Hal lain yang juga membuatnya kecewa adalah langkah adiknya dan ipar yang malah menyewakan ruko kepada kompetitor usahanya. Vivi diketahui memiliki restoran dengan jualan ayam, dan adiknya terkesan sengaja menyewakan ke pelaku usaha dengan jualan menu utama ayam.

Selanjutnya, Vivi juga menyebut adanya tekanan untuk menandatangani dokumen pembatalan hak atas aset, serta kesulitan yang ia hadapi ketika membutuhkan dana untuk operasi mata. Hal itu membuatnya terpaksa menunda operasi mata hingga tiga bulan.
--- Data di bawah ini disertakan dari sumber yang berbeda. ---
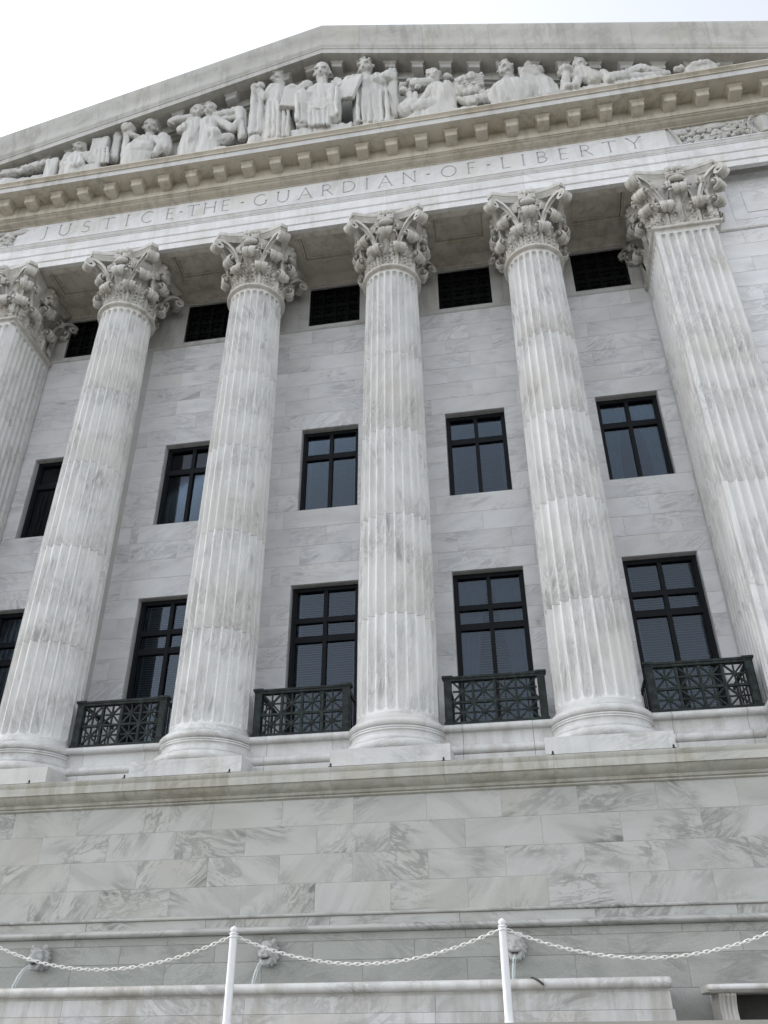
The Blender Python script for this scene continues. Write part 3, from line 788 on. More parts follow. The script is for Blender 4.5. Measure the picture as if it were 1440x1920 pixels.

Budaya patriarki ini diakuinya telah membuatnya kehilangan banyak aset yang harusnya turut dinikmatinya. Selama ini, karena rasa sayang kepada adik dan amanah ibu selama hidup, dirinya telah begitu banyak mengalah.

"Rumah di puri Mutiara, the mutiara, Citraland, apartemen pasar baru, rumah jalan macan, tanah pabrik di Takalar, suka atau tidak suka ada keringat saya di situ. Umur produktif tidak akan kembali untuk membeli lagi harta sebanyak itu," ungkap dia, sembari menyebut uang tabungan sang ibu yang berasal dari omzet salon, kini juga berada dalam sang adik.

Vivi pun menekankan jika sang adik memang tidak lagi menganggap dirinya sebagai saudara, maka dirinya berharap sang adik bersedia untuk mengembalikan semua materi yang dibeli oleh Hermin Salon. Toh, selama ini hanya dirinya yang bekerja keras membangun Hermin Salon, bukan sang adik apalagi isterinya.

"Jangan bermegah diatas keringat orang. Hargai keringat orang! Itu bukan hasil usahamu," pungkasnya.